If Thunderbird becomes confused

Sometimes Thunderbird becomes confused about the IMAP system in the server.  To fix this (Windows XP Thunderbird 2.0.0.12), I find its profile directory #profile-directory and then look into the Imapmail directory from there.  In that directory will be one or more directories, one for each IMAP server this profile of Thunderbird is configured to access.  

I delete that directory and restart Thunderbird.  

Finding the profile directory for Mozilla Thunderbird

(This section is linked to from ../../sys-admin/archiving-yahoo-groups/.)
 
This turns out to be quite tricky.

Below are some ways to find it without using Thunderbird itself, but first, what is probably an easier way:

In Account Settings (Windows: Tools or other systems under Edit) open the one (or one of) the email accounts and look in the Server Settings section.  At the bottom, is a thing called "Local Directory".  You may not be able to see it all, but Browse will enable the full thing to be discovered.  That has a "bunch of stuff" and then "/ImapMail/ ...".  The "bunch of stuff" is the profile directory.

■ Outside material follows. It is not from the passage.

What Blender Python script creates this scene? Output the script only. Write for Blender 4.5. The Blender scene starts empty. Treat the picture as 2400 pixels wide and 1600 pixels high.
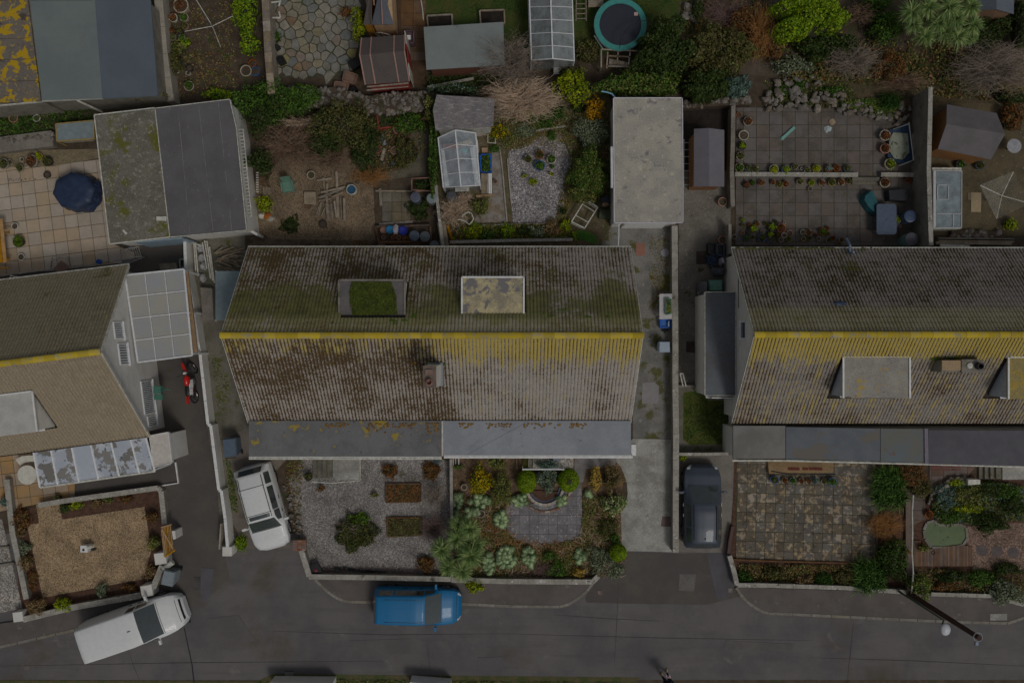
import bpy, bmesh, math, random
import numpy as np
from mathutils import Vector, Matrix, Euler
R = math.radians
rnd = random.Random(11)
nr = np.random.RandomState(5)
sc = bpy.context.scene
C = sc.collection
CAM_H = 43.3          # metres above the ground, looking straight down
FPX = 2100.0          # focal length in pixels of the 2400 px wide photograph

# ---------------------------------------------------------------- camera, sky, sun
cam = bpy.data.cameras.new('camera');camo = bpy.data.objects.new('camera',cam);C.objects.link(camo)
camo.location = (0,0, CAM_H);camo.rotation_euler = (0,0,0)
cam.sensor_width = 36;cam.lens = 36*FPX/2400;cam.clip_end = 2000;cam.clip_start = 0.5
sc.camera = camo
w = bpy.data.worlds.new('World');sc.world = w;w.use_nodes = True
nt = w.node_tree;bg = nt.nodes['Background']
sky = nt.nodes.new('ShaderNodeTexSky');sky.sky_type = 'NISHITA';sky.sun_disc = False
SUN_EL, SUN_AZ = 58,140
sky.sun_elevation = R(SUN_EL);sky.sun_rotation = R(SUN_AZ);sky.air_density = 1.0;sky.dust_density = 3.0
hsv = nt.nodes.new('ShaderNodeHueSaturation');hsv.inputs['Saturation'].default_value = 0.35   # overcast: the sky is nearly white
nt.links.new(sky.outputs[0], hsv.inputs['Color']);nt.links.new(hsv.outputs[0], bg.inputs['Color'])
bg.inputs['Strength'].default_value = 0.08
sl = bpy.data.lights.new('sun','SUN');sl.energy = 1.3;sl.angle = R(14);sl.color = (1,.96,.9)
so = bpy.data.objects.new('sun',sl);C.objects.link(so)
sd = Vector((math.sin(R(SUN_AZ))*math.cos(R(SUN_EL)), math.cos(R(SUN_AZ))*math.cos(R(SUN_EL)), math.sin(R(SUN_EL))))
so.rotation_euler = sd.to_track_quat('Z','Y').to_euler();so.location = (0,0,60)
sc.view_settings.view_transform = 'Standard';sc.view_settings.look = 'None'
sc.view_settings.exposure = -1.0;sc.view_settings.gamma = 1.0

# ---------------------------------------------------------------- photo coordinates -> places on the ground (or at height z)
TL = {'A': (1030,1060,5.2267), 'B': (1000,180,5.2267), 'C': (1000,420,5.2267), 'S': (0,0,1), 'V': (0,0,.98)}
for c_ in range(4):
 for r_ in range(4): TL['%d%d' % (c_, r_)] = (600*c_, 400*r_, 3.92)
def W(sx, sy, z=0.0):
 k = (CAM_H - z)/FPX
 return Vector(((sx - 1200)*k, -(sy - 800)*k, z))
def Q(t, x, y, z=0.0):
 a, b, s = TL[t];return W(a+x/s, b+y/s, z)
def QL(t, pts, z=0.0):
 out = []
 for p in pts:
  if len(p)==3: out.append(Q(p[0], p[1], p[2], z))
  else: out.append(Q(t, p[0], p[1], z))
 return out
def XYQ(t, pts, z=0.0): return [tuple(v)[:2] for v in QL(t, pts, z)]
def px(n, z=0.0): return n*(CAM_H - z)/FPX      # n photo pixels in metres

# ---------------------------------------------------------------- colours
def _l(c): return c/12.92 if c <= .04045 else ((c+.055)/1.055) ** 2.4
def D(r, g, b): return tuple(min(.82, _l(min(1, c/255/.35))*.8) for c in (r, g, b))   # colour read off the dimmed part
def L(r, g, b): return tuple(min(.82, _l(c/255)*.8) for c in (r, g, b))                  # colour read off the undimmed part

# ---------------------------------------------------------------- materials
class NB:
 def __init__(s, name):
  s.m = bpy.data.materials.new(name);s.m.use_nodes = True;s.t = s.m.node_tree
  s.b = s.t.nodes['Principled BSDF']
 def n(s, typ, ins=None, **kw):
  x = s.t.nodes.new('ShaderNode' + typ)
  for k, v in kw.items(): setattr(x, k, v)
  for k, v in (ins or {}).items(): s.set(x.inputs[k], v)
  return x
 def set(s, inp, v):
  if isinstance(v, bpy.types.NodeSocket): s.t.links.new(v, inp)
  elif isinstance(v, bpy.types.Node): s.t.links.new(v.outputs[0], inp)
  else:
   if isinstance(v, tuple) and len(v)==3 and inp.type=='RGBA': v = v+(1,)
   inp.default_value = v
 def math(s, op, a, b=0.0, c=None):
  x = s.n('Math',operation=op);s.set(x.inputs[0], a);s.set(x.inputs[1], b)
  if c is not None: s.set(x.inputs[2], c)
  return x.outputs[0]
 def rmp(s, v, lo, hi, a=0.0, b=1.0):
  x = s.n('MapRange',interpolation_type='SMOOTHSTEP')
  for i, q in enumerate((v, lo, hi, a, b)): s.set(x.inputs[i], q)
  return x.outputs[0]
 def mix(s, f, a, b):
  x = s.n('Mix',data_type='RGBA');s.set(x.inputs[0], f);s.set(x.inputs[6], a);s.set(x.inputs[7], b)
  return x.outputs[2]
 def pos(s):
  if not hasattr(s, '_p'): s._p = s.n('NewGeometry').outputs['Position']
  return s._p
 def noise(s, scale, detail=4, rough=.6, vec=None, out=0, dist=0.0):
  return s.n('TexNoise',{'Vector': vec if vec is not None else s.pos(), 'Scale': scale, 'Detail': detail, 'Roughness': rough, 'Distortion': dist}).outputs[out]
 def voro(s, scale, out='Color',vec=None, feature='F1'):
  return s.n('TexVoronoi',{'Vector': vec if vec is not None else s.pos(), 'Scale': scale}, feature=feature).outputs[out]
 def val(s, col):       # scalar from a colour
  return s.n('SeparateColor',{'Color': col}).outputs[0]
 def bump(s, h, strength=.3, dist=.02):
  x = s.n('Bump',{'Height': h, 'Strength': strength, 'Distance': dist});s.t.links.new(x.outputs[0], s.b.inputs['Normal'])
 def fin(s, col, rough=.85, metal=0.0, spec=.3, coat=0.0):
  s.set(s.b.inputs['Base Color'], col);s.set(s.b.inputs['Roughness'], rough);s.set(s.b.inputs['Metallic'], metal)
  s.b.inputs['Specular IOR Level'].default_value = spec
  if coat: s.b.inputs['Coat Weight'].default_value = coat;s.b.inputs['Coat Roughness'].default_value = .05
  return s.m
MC = {}
def M(name, c1, c2=None, s1=1.5, fine=25, k=.5, rough=.85, bump=.3, bs=40, spots=None, rand=0.0, metal=0.0, spec=.3, coat=0.0, streak=None):
 """weathered surface: broad patches c1/c2, fine grain, optional spots [(colour, scale, lo, hi)]"""
 if name in MC: return MC[name]
 b = NB(name);c2 = c2 or tuple(x*.6 for x in c1)
 f = b.rmp(b.noise(s1,6,.65),.38,.64)
 col = b.mix(f, c1, c2)
 g = b.noise(fine, 3,.7)
 dk = b.n('HueSaturation',{'Color': col, 'Value': b.rmp(g, .25,.75,1 - k*.55,1+k*.45)}).outputs[0]
 col = dk
 if streak:
  mp = b.n('Mapping',{'Vector': b.pos(), 'Scale': (streak[1], streak[2],1)}).outputs[0]
  col = b.mix(b.rmp(b.noise(1,4,.6, vec=mp),.5,.7,0, streak[3]), col, streak[0])
 for sp in (spots or []):
  col = b.mix(b.rmp(b.noise(sp[1],5,.65, dist=.3), sp[2], sp[3]), col, sp[0])
 if rand:
  r_ = b.n('ObjectInfo').outputs['Random']
  col = b.n('HueSaturation',{'Color': col, 'Value': b.rmp(r_, 0,1,1 - rand, 1+rand), 'Saturation': b.rmp(b.math('FRACT',b.math('MULTIPLY',r_, 7.3)),0,1,.7,1.25)}).outputs[0]
 if bump: b.bump(b.noise(bs, 4,.7), bump, .02)
 MC[name] = b.fin(col, rough, metal, spec, coat);return MC[name]
def plain(name, c, rough=.5, metal=0.0, spec=.4, coat=0.0, var=.12):
 if name in MC: return MC[name]
 b = NB(name)
 col = b.n('HueSaturation',{'Color': c+(1,), 'Value': b.rmp(b.noise(6,5,.7),.3,.7,1 - var, 1+var)}).outputs[0]
 MC[name] = b.fin(col, rough, metal, spec, coat);return MC[name]
def gravel(name, cols, scale=22, dark=(.05,.045,.04), patch=None, moss=None):
 if name in MC: return MC[name]
 b = NB(name)
 v = b.n('TexVoronoi',{'Vector': b.pos(), 'Scale': scale, 'Randomness': 1.0})
 r_ = b.val(v.outputs['Color'])
 col = b.mix(b.rmp(r_, .2,.8), cols[0], cols[1])
 if len(cols) > 2: col = b.mix(b.rmp(b.n('SeparateColor',{'Color': v.outputs['Color']}).outputs[1],.75,.95), col, cols[2])
 col = b.mix(b.rmp(v.outputs['Distance'],.4,.9,0,.5), col, dark)
 col = b.n('HueSaturation',{'Color': col, 'Value': b.rmp(b.noise(1.1,5,.6),.3,.7,.75,1.2)}).outputs[0]
 if patch: col = b.mix(b.rmp(b.noise(patch[1],6,.7), patch[2], patch[3]), col, patch[0])
 if moss: col = b.mix(b.rmp(b.noise(moss[1],6,.75), moss[2], moss[3]), col, moss[0])
 b.bump(b.math('MULTIPLY',v.outputs['Distance'],-1.0),.8,.03)
 MC[name] = b.fin(col, .9);return MC[name]
def leafm(name, c1, c2, c3=None, rough=.6):
 """leaf colour: varies leaf by leaf and clump by clump;a little light passes through"""
 if name in MC: return MC[name]
 b = NB(name);c1, c2 = [tuple(min(.8, q*1.25) for q in c) for c in (c1, c2)]
 a = b.n('Attribute',attribute_name='tone').outputs['Fac']
 col = b.mix(a, c1, c2)
 col = b.mix(b.rmp(b.noise(3.5,3,.6),.45,.62,0,.6), col, c3 or tuple(x*.55 for x in c1))
 b.fin(col, rough, spec=.25)
 tr = b.n('BsdfTranslucent',{'Color': col});ms = b.n('MixShader',{0: .3})
 b.t.links.new(b.b.outputs[0], ms.inputs[1]);b.t.links.new(tr.outputs[0], ms.inputs[2])
 b.t.links.new(ms.outputs[0], b.t.nodes['Material Output'].inputs[0])
 MC[name] = b.m;return b.m
def glassm(name, tint=(.8,.9,.92), alpha=.35, rough=.05):
 if name in MC: return MC[name]
 b = NB(name)
 b.fin(b.mix(b.rmp(b.noise(2.5,5,.7),.35,.7), tint, tuple(x*.7 for x in tint)), rough, spec=.6)
 b.set(b.b.inputs['Alpha'], b.rmp(b.noise(1.7,5,.7),.3,.7, alpha*.6, min(1, alpha*1.4)))
 MC[name] = b.m;return b.m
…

The profile directory has a subdirectory such as "/Mail/Local Folders/" where local mailboxes are stored, as Mbox format mailboxes (single files, with all the messages one after the other).   

Here are the other ways of finding the profile directory.

There is a page: http://kb.mozillazine.org/Profile_folder which supposedly has all the answers.  However, Thunderbird doesn't use a directory "Mozilla" on Windows.  On my XP machine, it is at: C:\Documents and Settings\Robin Whittle\Application Data\Thunderbird\Profiles\jxyx17hl.default - where the jxyx17hl is pseudo-random and would be different for each separate Thunderbird installation and for each of the potentially multiple profiles.

On Debian, Icedove (the same as Thunderbird) has its profile directory at a location such as /home/robin/.mozilla-thunderbird/46k4973c.default .   

With CentOS 5.1, it is something like: /home/robin/.thunderbird/jcrlbe25.default .

Search engine bait: finding profile folder for Thunderbird.